The protesters broke up shortly after the clashes, vowing to return and continue their demonstration on Tuesday.
The latest flareup in tensions began when local mayors in four majority Serb towns in northern Kosovo resigned last year after authorities in Pristina announced plans to force residents to switch their Serbian identity documents for Kosovo-issued ones. The Serb population of these four towns boycotted elections in April in which four ethnic Albanian mayors won with a turnout of less than 4%.
Nevertheless, the government in Pristina treated the votes as legitimate and the mayors were installed on Friday amid fierce opposition from the Serbs, who view the debacle as a naked power grab aimed at driving them from the breakaway province.

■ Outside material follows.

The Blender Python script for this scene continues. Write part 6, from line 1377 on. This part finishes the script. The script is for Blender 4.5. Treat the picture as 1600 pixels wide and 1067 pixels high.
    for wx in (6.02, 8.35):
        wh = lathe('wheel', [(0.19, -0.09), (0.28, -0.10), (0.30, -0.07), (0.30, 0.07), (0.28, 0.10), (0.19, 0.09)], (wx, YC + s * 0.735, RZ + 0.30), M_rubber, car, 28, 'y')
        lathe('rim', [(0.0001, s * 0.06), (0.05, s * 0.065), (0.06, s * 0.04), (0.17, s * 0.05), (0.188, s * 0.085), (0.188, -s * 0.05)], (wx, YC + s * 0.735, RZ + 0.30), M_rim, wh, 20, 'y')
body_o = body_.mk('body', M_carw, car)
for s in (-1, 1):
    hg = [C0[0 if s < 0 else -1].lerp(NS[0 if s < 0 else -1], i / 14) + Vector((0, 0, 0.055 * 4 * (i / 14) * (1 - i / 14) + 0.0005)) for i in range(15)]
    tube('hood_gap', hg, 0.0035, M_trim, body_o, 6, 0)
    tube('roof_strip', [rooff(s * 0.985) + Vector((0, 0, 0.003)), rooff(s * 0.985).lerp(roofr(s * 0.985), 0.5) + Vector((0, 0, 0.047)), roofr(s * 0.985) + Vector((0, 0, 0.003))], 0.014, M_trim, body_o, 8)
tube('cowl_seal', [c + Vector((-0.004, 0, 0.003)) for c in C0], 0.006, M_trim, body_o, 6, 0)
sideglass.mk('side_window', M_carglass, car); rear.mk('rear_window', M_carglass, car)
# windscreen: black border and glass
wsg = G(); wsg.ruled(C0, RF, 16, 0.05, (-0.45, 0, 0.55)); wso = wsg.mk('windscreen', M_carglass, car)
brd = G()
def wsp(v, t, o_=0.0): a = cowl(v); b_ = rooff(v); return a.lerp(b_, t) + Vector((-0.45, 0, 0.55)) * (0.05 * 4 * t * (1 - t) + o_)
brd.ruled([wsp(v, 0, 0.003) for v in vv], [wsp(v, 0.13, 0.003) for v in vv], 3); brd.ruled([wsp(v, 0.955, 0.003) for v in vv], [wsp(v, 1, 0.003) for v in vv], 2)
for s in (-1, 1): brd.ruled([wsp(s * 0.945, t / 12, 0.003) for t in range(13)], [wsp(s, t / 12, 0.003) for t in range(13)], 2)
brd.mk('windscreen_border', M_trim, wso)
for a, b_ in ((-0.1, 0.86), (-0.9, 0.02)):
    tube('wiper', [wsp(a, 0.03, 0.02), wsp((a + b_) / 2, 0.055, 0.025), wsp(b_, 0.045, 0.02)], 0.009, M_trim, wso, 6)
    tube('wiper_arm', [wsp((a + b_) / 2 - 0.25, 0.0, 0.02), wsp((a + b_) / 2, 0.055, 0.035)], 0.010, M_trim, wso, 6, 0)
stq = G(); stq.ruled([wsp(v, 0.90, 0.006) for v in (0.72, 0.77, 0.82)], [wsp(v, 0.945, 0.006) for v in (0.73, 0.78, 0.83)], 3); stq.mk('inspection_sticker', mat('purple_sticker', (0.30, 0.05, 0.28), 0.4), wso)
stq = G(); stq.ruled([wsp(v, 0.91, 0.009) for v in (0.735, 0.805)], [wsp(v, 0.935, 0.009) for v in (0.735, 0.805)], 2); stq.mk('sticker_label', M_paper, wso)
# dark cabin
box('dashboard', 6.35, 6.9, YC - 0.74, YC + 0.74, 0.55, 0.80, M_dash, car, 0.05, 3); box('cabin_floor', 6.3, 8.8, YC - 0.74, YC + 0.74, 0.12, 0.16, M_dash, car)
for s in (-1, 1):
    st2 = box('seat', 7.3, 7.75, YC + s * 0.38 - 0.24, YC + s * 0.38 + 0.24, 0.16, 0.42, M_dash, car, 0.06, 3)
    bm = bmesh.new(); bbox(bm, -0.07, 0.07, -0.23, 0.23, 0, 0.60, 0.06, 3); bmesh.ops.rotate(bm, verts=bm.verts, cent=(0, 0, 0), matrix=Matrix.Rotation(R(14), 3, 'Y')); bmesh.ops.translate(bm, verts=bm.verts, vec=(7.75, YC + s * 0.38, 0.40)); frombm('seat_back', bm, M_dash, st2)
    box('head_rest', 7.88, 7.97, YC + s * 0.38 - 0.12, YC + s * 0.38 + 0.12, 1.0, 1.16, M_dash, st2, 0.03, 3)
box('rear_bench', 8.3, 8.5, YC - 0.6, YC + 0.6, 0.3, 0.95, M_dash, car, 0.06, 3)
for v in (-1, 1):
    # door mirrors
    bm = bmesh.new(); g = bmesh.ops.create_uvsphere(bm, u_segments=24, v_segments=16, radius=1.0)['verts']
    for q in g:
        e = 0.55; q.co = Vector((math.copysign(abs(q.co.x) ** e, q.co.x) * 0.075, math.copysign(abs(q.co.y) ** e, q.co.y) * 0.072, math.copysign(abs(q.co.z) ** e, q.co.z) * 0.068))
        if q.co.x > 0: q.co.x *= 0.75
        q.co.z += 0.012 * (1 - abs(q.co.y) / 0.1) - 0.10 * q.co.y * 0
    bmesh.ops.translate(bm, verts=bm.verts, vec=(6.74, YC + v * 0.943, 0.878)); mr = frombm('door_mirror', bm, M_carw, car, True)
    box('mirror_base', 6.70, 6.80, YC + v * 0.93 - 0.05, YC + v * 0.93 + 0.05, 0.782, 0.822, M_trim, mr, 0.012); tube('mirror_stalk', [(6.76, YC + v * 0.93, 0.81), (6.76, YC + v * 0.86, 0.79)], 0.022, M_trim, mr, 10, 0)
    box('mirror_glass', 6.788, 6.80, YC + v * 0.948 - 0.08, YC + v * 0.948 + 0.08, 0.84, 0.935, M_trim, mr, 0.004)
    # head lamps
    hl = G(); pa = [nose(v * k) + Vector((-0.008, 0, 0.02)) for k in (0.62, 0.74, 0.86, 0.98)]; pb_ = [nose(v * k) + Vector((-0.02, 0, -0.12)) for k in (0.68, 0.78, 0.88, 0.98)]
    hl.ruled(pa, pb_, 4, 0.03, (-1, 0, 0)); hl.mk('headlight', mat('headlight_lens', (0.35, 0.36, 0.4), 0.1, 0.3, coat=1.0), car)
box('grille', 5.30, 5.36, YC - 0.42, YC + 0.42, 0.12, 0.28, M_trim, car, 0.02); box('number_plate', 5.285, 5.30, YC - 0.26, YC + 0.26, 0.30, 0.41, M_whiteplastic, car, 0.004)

Kosovo unilaterally declared independence in 2008 with the support of the US and many of its NATO allies. Kosovo was historically a province of Serbia, and Belgrade – along with many world governments – does not recognize Kosovo as an independent state.
READ MORE: NATO issues warning to Kosovo
While NATO Secretary General Jens Stoltenberg and a number of Kosovo’s Western backers have urged Kosovo’s ethnic Albanian leader, Albin Kurti, to de-escalate the situation in the north of the province, he has apparently not heeded their warnings. Serbian President Aleksandar Vucic said on Sunday that Kurti “longs and dreams of being a [Ukrainian President Vladimir] Zelensky.”
Due to the clashes, Serbia placed its army on high alert, moving some units closer to the region’s border. Defense Minister Milos Vucevic said that “it is clear that terror against the Serb community in Kosovo is happening.”